RE: dreamy Nikon lenses

Yes, and what's even better is that both old scratched-up lenses and zone
plates are cheap!

I also find these effects really beautiful, to me they are in the same
spirit as using cheap plastic lenses (less predictable results though) or
what Keith Carter is doing with warping the plane of focus using a
Hasselblad Flexbody or a specially glued-in fixed aperture f1.1 lens on
another Hasselblad body. 


-----Original Message-----
From: Christina Z. Anderson [mailto:zphoto@montana.net] 
Sent: Thursday, July 17, 2008 10:25 AM
To: alt-photo-process-l@usask.ca
Subject: Re: dreamy Nikon lenses

OHH, that would explain it.  They are really beautiful.  I mean, remarkably
so.  And I can't just explain it by depth of field.  It looks almost like a
zone plate.

And, ohhhh, the color of that old Kodak film....don't want  to start a
digi/film war, but digital can be too sharp, too harsh, and not much depth
of field.  The creamy con-tone of the old films was really stupendous. But
what does it matter when I am doing gum prints of these?

Of course, that would be minus the dust and mold I have to deal with...

----- Original Message -----
From: "Gregory Popovitch" <greg@gpy.com>
To: <alt-photo-process-l@usask.ca>
Sent: Thursday, July 17, 2008 9:10 AM
Subject: RE: dreamy Nikon lenses

> Hi Christina, I think it is the lens. In the 40's lens were not coated 
> and,
> because of lens flare, bright image areas tended to bleed and produce
> dreamy, glowy images.
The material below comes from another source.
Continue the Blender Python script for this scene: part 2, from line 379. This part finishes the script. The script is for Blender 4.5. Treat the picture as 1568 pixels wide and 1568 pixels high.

I had a friend using old screw mount leica lenses 
> and
> he often got this effect - white areas bleeding and creating a halo. If 
> the
> lens has some scratches it is even better :-)
> gregory
> -----Original Message-----
> From: Christina Z. Anderson [mailto:zphoto@montana.net]
> Sent: Thursday, July 17, 2008 9:57 AM
> To: alt-photo-process-l@usask.ca
> Subject: dreamy Nikon lenses
> Good morning!
> Some of you are quite knowledgeable on lenses.  Do you know of a Nikon 
> 35mm
> lens that would have been in use in, say, the 40's, that produced really
> dreamy, glowy images?
> The slides I have are from the 40's to the 70's and there is a major
> difference in lens between earlier and later.  Or was it the film?  I 
> pulled
> apart one of the glass slides and it is Kodak "safety" film.